- SOURCE MATERIAL -

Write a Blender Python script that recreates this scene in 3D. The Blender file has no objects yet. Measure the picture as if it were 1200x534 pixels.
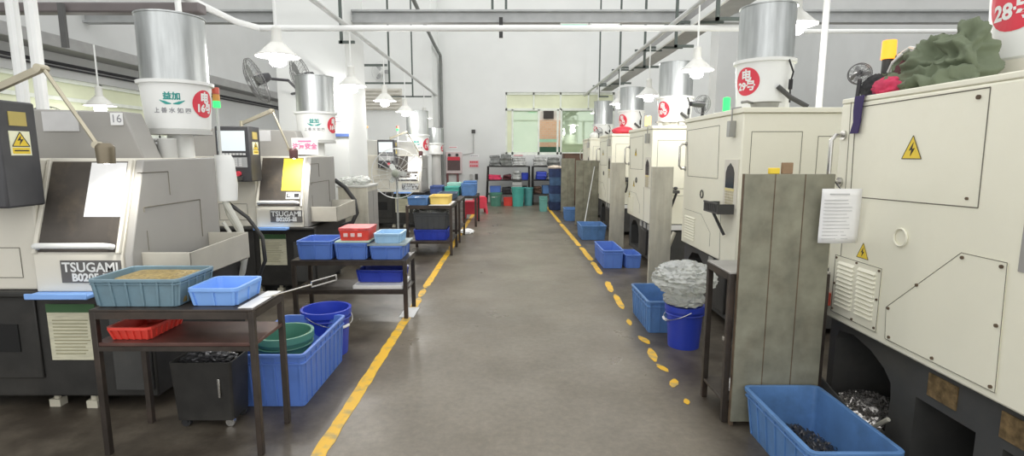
import bpy, bmesh, math, random
from mathutils import Vector, Matrix, noise
random.seed(11)
SC = bpy.context.scene
COL = SC.collection
PI = math.pi

# ------------------------------------------------------------------ helpers
class MB:
    """collects shapes into one bmesh"""
    def __init__(s):
        s.bm = bmesh.new()
    def face(s, vs):
        try:
            return s.bm.faces.new(vs)
        except ValueError:
            return None
    def box(s, x0, x1, y0, y1, z0, z1, m=None):
        P = [(x0,y0,z0),(x1,y0,z0),(x1,y1,z0),(x0,y1,z0),(x0,y0,z1),(x1,y0,z1),(x1,y1,z1),(x0,y1,z1)]
        v = [s.bm.verts.new((m @ Vector(p)) if m else p) for p in P]
        for q in ((3,2,1,0),(4,5,6,7),(0,1,5,4),(1,2,6,5),(2,3,7,6),(3,0,4,7)):
            s.face([v[i] for i in q])
        return s
    def prism(s, poly, axis, a, b):
        def mk(p, t):
            return {'x': (t,p[0],p[1]), 'y': (p[0],t,p[1]), 'z': (p[0],p[1],t)}[axis]
        A = [s.bm.verts.new(mk(p,a)) for p in poly]
        B = [s.bm.verts.new(mk(p,b)) for p in poly]
        n = len(poly)
        s.face(A[::-1]); s.face(B)
        for i in range(n):
            s.face([A[i],A[(i+1)%n],B[(i+1)%n],B[i]])
        return s
    def loft(s, loops, cap0=True, cap1=True):
        R = [[s.bm.verts.new(p) for p in lp] for lp in loops]
        n = len(R[0])
        for a, b in zip(R[:-1], R[1:]):
            for i in range(n):
                s.face([a[i],a[(i+1)%n],b[(i+1)%n],b[i]])
        if cap0: s.face(R[0][::-1])
        if cap1: s.face(R[-1])
        return s
    def tube(s, pts, r, n=8, closed=False):
        pts = [Vector(p) for p in pts]
        N = len(pts)
        loops = []
        up = None
        for i, p in enumerate(pts):
            if closed:
                t = (pts[(i+1)%N]-pts[i-1])
            else:
                t = pts[min(i+1,N-1)]-pts[max(i-1,0)]
            t.normalize()
            if up is None:
                up = Vector((0,0,1)) if abs(t.z) < .9 else Vector((0,1,0))
            u = t.cross(up)
            if u.length < 1e-5: u = t.cross(Vector((1,0,.3)))
            u.normalize(); w = u.cross(t).normalized(); up = w
            rr = r[i] if isinstance(r,(list,tuple)) else r
            loops.append([p + u*(rr*math.cos(2*PI*k/n)) + w*(rr*math.sin(2*PI*k/n)) for k in range(n)])
        if closed:
            s.loft(loops+[loops[0]], False, False)
            bmesh.ops.remove_doubles(s.bm, verts=s.bm.verts, dist=1e-6)
        else:
            s.loft(loops)
        return s
    def cyl(s, p0, p1, r0, r1=None, n=20):
        return s.tube([p0,p1], [r0, r0 if r1 is None else r1], n)
    def lathe(s, prof, c=(0,0,0), n=36, close=False):
        loops = [[(c[0]+max(r,1e-4)*math.cos(2*PI*k/n), c[1]+max(r,1e-4)*math.sin(2*PI*k/n), c[2]+z) for k in range(n)] for r, z in prof]
        if close: return s.loft(loops+[loops[0]], False, False)
        return s.loft(loops)
    def ball(s, c, r, sc=(1,1,1), sub=3, amp=0, fr=3, seed=0, floor=None, ridge=False):
        g = bmesh.ops.create_icosphere(s.bm, subdivisions=sub, radius=1)
        for v in g['verts']:
            p = v.co.copy()
            d = 0
            if amp:
                q = p*fr + Vector((seed*3.1, seed*1.7, seed*.9))
                d = noise.noise(q)*.6 + noise.noise(q*2.3)*.4
                if ridge: d = (1-abs(noise.noise(q))*2.2)*.6 + (1-abs(noise.noise(q*2.1+Vector((5,2,1))))*2)*.4
            p = p*(1+amp*d)
            v.co = Vector((c[0]+p.x*r*sc[0], c[1]+p.y*r*sc[1], c[2]+p.z*r*sc[2]))
            if floor is not None and v.co.z < floor: v.co.z = floor
        return s
    def seam(s, pts, r=.004, closed=False):
        pts = list(pts)
        if closed: pts.append(pts[0])
        for a, b in zip(pts[:-1], pts[1:]): s.tube([a,b], r*.62, 4)
        return s
    def build(s, name, m, parent=None, bevel=0, smooth=False, loc=None, seg=2, ang=35):
        bmesh.ops.recalc_face_normals(s.bm, faces=s.bm.faces)
        me = bpy.data.meshes.new(name)
        s.bm.to_mesh(me); s.bm.free()
        o = bpy.data.objects.new(name, me); COL.objects.link(o)
        me.materials.append(m)
        if smooth:
            me.shade_smooth(); me.set_sharp_from_angle(angle=math.radians(ang))
        if bevel:
            b = o.modifiers.new('bevel','BEVEL'); b.width = bevel; b.segments = seg; b.limit_method = 'ANGLE'; b.angle_limit = math.radians(40)
            if not smooth:
                me.shade_smooth(); me.set_sharp_from_angle(angle=math.radians(30))
        if parent is not None: o.parent = parent
        if loc is not None: o.location = loc
        return o

def tag(o, label, cat, group=None, kind=None):
    o['label'] = label; o['category'] = cat
    if group: o['group'] = group
    if kind: o['kind'] = kind
    return o
def thing(name, label, cat, loc=(0,0,0), rz=0, group=None):
    o = bpy.data.objects.new(name, None); COL.objects.link(o)
    o.location = loc; o.rotation_euler = (0,0,rz); o.empty_display_size = .1
    return tag(o, label, cat, group)
def struct(o):
    o['kind'] = 'structure'; return o
def dup(root, loc, rz=0, label=None, group=None):
    r = root.copy(); COL.objects.link(r); r.location = loc; r.rotation_euler = (0,0,rz)
    if label: r['label'] = label
    if group: r['group'] = group
    for ch in list(root.children):
        c = ch.copy(); COL.objects.link(c); c.parent = r
        for g in list(ch.children):
            d = g.copy(); COL.objects.link(d); d.parent = c
    return r
def cut(o, mb):
    """carve the shape in mb out of o, for good"""
    c = mb.build('cutter', o.data.materials[0])
    c.parent = o.parent
    md = o.modifiers.new('cut','BOOLEAN'); md.object = c; md.operation = 'DIFFERENCE'; md.solver = 'EXACT'
    bpy.context.view_layer.update()
    dg = bpy.context.evaluated_depsgraph_get()
    me = bpy.data.meshes.new_from_object(o.evaluated_get(dg))
    o.modifiers.remove(md); o.data = me
    bpy.data.objects.remove(c)
    return o
def rrect(hx, hy, z, r=.03, n=4, cx=0, cy=0):
    r = min(r, hx*.99, hy*.99)
    out = []
    for (sx, sy, a0) in ((1,1,0),(-1,1,PI/2),(-1,-1,PI),(1,-1,3*PI/2)):
        for k in range(n):
            a = a0 + k/(n-1)*PI/2
            out.append((cx+sx*(hx-r)+r*math.cos(a), cy+sy*(hy-r)+r*math.sin(a), z))
    return out
def text_mesh(s, size, bold=0):
    cu = bpy.data.curves.new('t','FONT'); cu.body = s; cu.size = size; cu.align_x = 'CENTER'; cu.align_y = 'CENTER'
    cu.offset = bold; cu.resolution_u = 3
    ob = bpy.data.objects.new('t', cu); COL.objects.link(ob)
    bpy.context.view_layer.update()
    dg = bpy.context.evaluated_depsgraph_get()
    me = bpy.data.meshes.new_from_object(ob.evaluated_get(dg))
    bpy.data.objects.remove(ob); bpy.data.curves.remove(cu)
    return me
FRONT = Matrix.Rotation(PI/2, 4, 'X')                       # text plane turned to face -Y
def lettering(name, s, size, m, parent, loc, rot=None, bold=0):
    me = text_mesh(s, size, bold)
    me.transform(Matrix.Translation(loc) @ (rot or FRONT))
    me.materials.clear(); me.materials.append(m)
    o = bpy.data.objects.new(name, me); COL.objects.link(o); o.parent = parent
    return o
def wrap(me, rfun, th0, z0, off=.002):
    for v in me.vertices:
        z = z0 + v.co.y; r = rfun(z)+off; th = th0 + v.co.x/r
        v.co = (r*math.sin(th), -r*math.cos(th), z)
def flat_mesh(name, polys):
    bm = bmesh.new()
    for poly in polys:
        bm.faces.new([bm.verts.new((x,y,0)) for x, y in poly])
    me = bpy.data.meshes.new(name); bm.to_mesh(me); bm.free(); return me
def put(name, me, m, parent):
    me.materials.clear(); me.materials.append(m)
    o = bpy.data.objects.new(name, me); COL.objects.link(o); o.parent = parent
    return o
def disc_polys(R, n=28, rings=4):
    out = []
    for j in range(rings):
        a, b = R*j/rings, R*(j+1)/rings
        for k in range(n):
            t0, t1 = 2*PI*k/n, 2*PI*(k+1)/n
            q = [(b*math.cos(t0),b*math.sin(t0)),(b*math.cos(t1),b*math.sin(t1))]
            q += [(a*math.cos(t1),a*math.sin(t1)),(a*math.cos(t0),a*math.sin(t0))] if j else [(0,0)]
            out.append(q)
    return out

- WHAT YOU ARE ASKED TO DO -
Set down again, exactly, the lines of the material above from its first line to the one with "PI = math.pi", inclusive. Leave the pictures out.

- SOLUTION BELOW -
Write a Blender Python script that recreates this scene in 3D. The Blender file has no objects yet. Measure the picture as if it were 1200x534 pixels.
import bpy, bmesh, math, random
from mathutils import Vector, Matrix, noise
random.seed(11)
SC = bpy.context.scene
COL = SC.collection
PI = math.pi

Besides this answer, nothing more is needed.